The term relational is used (and abused) by many DBMS vendors these days. If you want to
determine whether these vendors speak the truth, you are faced with the problem that relational
is a theoretical concept. There is no simple litmus test to check whether or not a DBMS
is relational. Actually, to be honest, there are no pure relational DBMS implementations.
That’s why it is better to investigate the relational degree of a certain DBMS implementation.
This problem was identified by Ted Codd, too; that’s why he published 12 rules (actually,
there are 13 rules, if you count rule zero, too) for relational DBMS systems in 1986. Since then,
these rules have been an important yardstick for RDBMS vendors.
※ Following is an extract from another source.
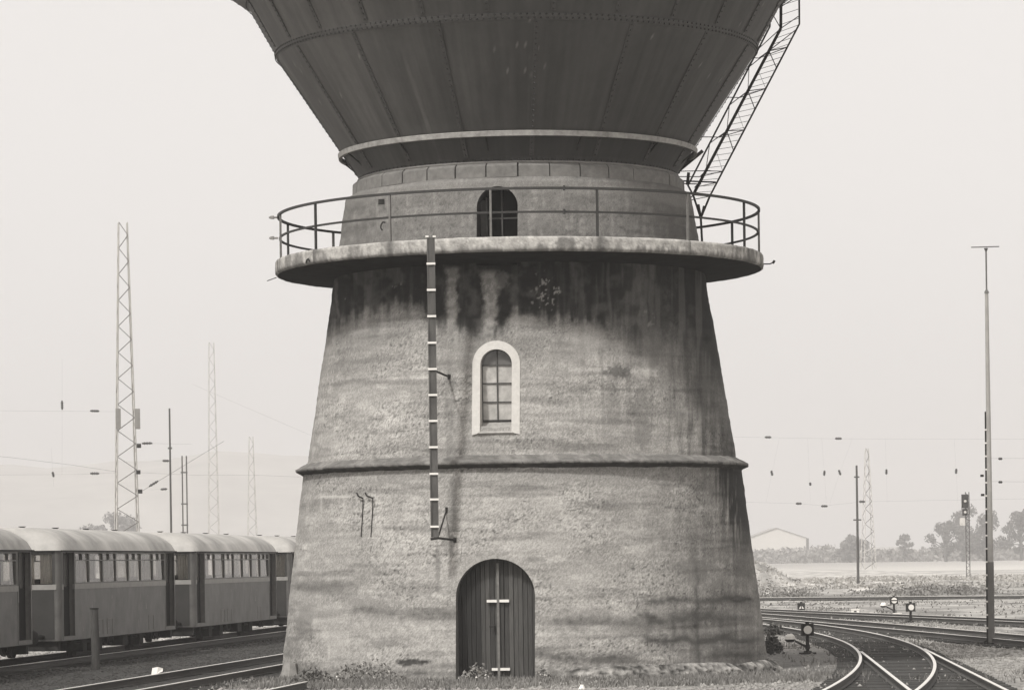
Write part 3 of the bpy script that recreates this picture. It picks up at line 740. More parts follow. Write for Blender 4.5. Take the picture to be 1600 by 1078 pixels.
# ---- rubble foot of the tower
rs = np.random.RandomState(4)
def stones(name, pts, szs, material, parent=None, seed=1, off=(0, 0, 0)):
    r2 = np.random.RandomState(seed); n = len(pts)
    base = np.array([(1, 0, 0), (-1, 0, 0), (0, 1, 0), (0, -1, 0), (0, 0, 1), (0, 0, -1)], float)
    fcs = np.array([(0, 2, 4), (2, 1, 4), (1, 3, 4), (3, 0, 4), (2, 0, 5), (1, 2, 5), (3, 1, 5), (0, 3, 5)])
    V = base[None]*np.asarray(szs)[:, None, None]*(.6+.8*r2.rand(n, 6, 1))
    V[:, :, 2] *= .7
    an = r2.rand(n)*6.28; ca, sa = np.cos(an)[:, None], np.sin(an)[:, None]
    x = V[:, :, 0]*ca-V[:, :, 1]*sa; y = V[:, :, 0]*sa+V[:, :, 1]*ca
    V = np.stack([x, y, V[:, :, 2]], -1)+np.asarray(pts)[:, None, :]-np.array(off)
    Fc = (fcs[None]+(np.arange(n)*6)[:, None, None]).reshape(-1, 3)
    return np_mesh(name, V.reshape(-1, 3), Fc, material, parent, None, False, 3)
# footing lump ring
f = np.linspace(R_(-95), R_(95), 500); hh = np.linspace(0, 1, 12)
Fm, H = np.meshgrid(f, hh, indexing='ij')
nf = fbm(Fm*14, H*3, 4, 9); nf2 = fbm(Fm*60, H*9, 3, 19)
top = .20+.14*(fbm(Fm*3, H*0, 3, 5)-.5)
gap = 1-ss(.13, .16, np.abs(Fm-PHI))*1
Zf = -.2+(top+.2)*H**.8*(1-.9*gap)
Zf = Zf - .45*(1-ss(PHI+.02, PHI+.35, Fm)) ; Rf_ = 5.40-.27*H**2.2+.22*(nf-.5)*(1-H*.6)+.20*(nf2-.5)*(1-H*.5)-gap*.6*(1-0*H)
X = Rf_*np.sin(Fm); Y = -Rf_*np.cos(Fm)
np_mesh("footing", np.stack([X, Y, Zf], -1).reshape(-1, 3), grid_faces(*Fm.shape), M_con, T, np.clip(.15+.55*(nf-.5)+.5*(nf2-.5), .04, .5))

# ---------------------------------------------------------------- railway tracks
def resample(pts, step):
    pts = [Vector(p) for p in pts]; out = [pts[0].copy()]; acc = 0
    for a, b in zip(pts[:-1], pts[1:]):
        L = (b-a).length; d = step-acc
        while d <= L: out.append(a+(b-a)*(d/L)); d += step
        acc = (acc+L) % step
    return out
def smooth_curve(ctrl, n=60):                   # cubic fit X(d)
    ys_ = np.array([p[1] for p in ctrl]); xs_ = np.array([p[0] for p in ctrl])
    deg = min(3, len(ctrl)-1)
    c = np.polyfit(ys_, xs_, deg); yy = np.linspace(ys_.min(), ys_.max(), n)
    return [Vector((float(np.polyval(c, y)), float(y), 0)) for y in yy]
def offs(line, d):
    o = []
    N = len(line)
    for i, p in enumerate(line):
        t = line[min(i+1, N-1)]-line[max(i-1, 0)]; t.z = 0; t.normalize()
        o.append(p+Vector((t.y, -t.x, 0))*d)
    return o
foot = [(-.06, 0), (.06, 0), (.06, .012), (.012, .025), (.010, .095), (.034, .108), (.034, .132), (-.034, .132), (-.034, .108), (-.010, .095), (-.012, .025), (-.06, .012)]
head = [(-.032, .1325), (.032, .1325), (.030, .140), (-.030, .140)]
_sl = [None]
def rail(line, parent, zb=.020):
    m = MB(); m.sweep([p+Vector((0, 0, zb)) for p in line], foot); r = m.build("rail", M_railside, parent)
    m = MB(); m.sweep([p+Vector((0, 0, zb)) for p in line], head); m.build("rail_head", M_railtop, r)
def track(label, center, sl_n=1.0, step=.65, lines=None, sleeper_len=2.5, every=None):
    t = thing("railway_track", label, "railway track", (0, 0, 0), 0, "railway tracks round the tower")
    if lines is None: lines = [offs(center, -.7525), offs(center, .7525)]
    for L in lines: rail(L, t)
    pts = resample(center, step)
    for i, p in enumerate(pts[:100]):
        q = pts[min(i+1, len(pts)-1)]-pts[max(i-1, 0)]; an = math.atan2(q.y, q.x)
        if _sl[0] is None:
            m = MB(); m.box(-.13, .13, -1.25, 1.25, -.10, .016); o = m.build("sleeper", M_sleep, t); _sl[0] = o
        else:
            o = _sl[0].copy(); COL.objects.link(o); o.parent = t
        o.location = (p.x, p.y, random.uniform(-.008, .004)); o.rotation_euler = (0, 0, an+random.uniform(-.015, .015))
        L = sleeper_len/2.5
        if callable(every): L = every(p)
        o.scale = (1, L, 1)
    return t
Apts = [(4.0, 48), (4.97, 54.2), (5.61, 57.7), (6.34, 62.32), (7.02, 67.1), (7.65, 72.61), (8.25, 81.48), (8.48, 87.56), (8.58, 93.41), (8.5, 98.6), (8.38, 103.6), (8.15, 108.5), (7.6, 114.5), (7.0, 120)]
Al = smooth_curve(Apts, 90)
cl = offs(Al, .7525)
Cpts = [(7.28, 45), (7.82, 52.8), (8.3, 59.6), (8.77, 66.3), (9.30, 74.1)]
Cl = [Vector((7.82+(y-52.8)*.0695+.00000*(y-52.8)**2, y, 0)) for y in np.linspace(44, 77, 40)]
Bl = offs(Al, 1.505)
track("pale railed curving track that loops left in front of the switch lantern", cl, lines=[Al, Bl])
Dl = offs(Cl, -1.505)
Dl = [p for p in Dl if p.y < 75.5]
track("straight branch track crossing the curved rails at the frog, bottom right", offs([p for p in Cl if p.y < 74], -.7525), lines=[Cl, Dl])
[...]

Without going into too
much detail, Codd’s rules are listed here, with brief explanations:
0. Rule Zero: For any DBMS that claims to be relational, that system must be able to
manage databases entirely through its relational capabilities.
1. The Information Rule: All information in a relational database is represented explicitly
at the logical level and in exactly one way: by values in tables.
2. Guaranteed Access Rule: All data stored in a relational database is guaranteed to be
logically accessible by resorting to a combination of a table name, primary key value,
and column name.
3. Systematic Treatment of Missing Information: Null values (distinct from the empty
string, blanks, and zero) are supported for representing missing information and
inapplicable information in a systematic way, independent of the datatype.
4. Dynamic Online Catalog: The database description is represented at the logical level
in the same way as ordinary data, so that authorized users can apply the same relational
language to its interrogation as they apply to the regular data.
5. Comprehensive Data Sublanguage: There must be at least support for one language
whose statements are expressible by some well-defined syntax and comprehensive in
supporting all of the following: data definition, view definition, data manipulation,
integrity constraints, authorization, and transaction boundaries handling.
6. Updatable Views: All views that are theoretically updatable are also updatable by the
system.
7. High-Level Insert,Update, and Delete: The capability of handling a table or a view as
a single operand applies not only to the retrieval of data, but also to the insertion,
updating, and deletion of data.
8. Physical Data Independence: Application programs remain logically unimpaired
whenever any changes are made in either storage representations or access methods.
9. Logical Data Independence: Application programs remain logically unimpaired when
information-preserving changes that theoretically permit unimpairment are made to
the base tables.
10. Integrity Independence: Integrity constraints must be definable in the relational data
sublanguage and storable in the catalog, not in the application programs.
11. Distribution Independence: Application programs remain logically unimpaired when
data distribution is first introduced or when data is redistributed.
12. The Nonsubversion Rule: If a relational system also supports a low-level language,
that low-level language cannot be used to subvert or bypass the integrity rules and
constraints expressed in the higher-level language.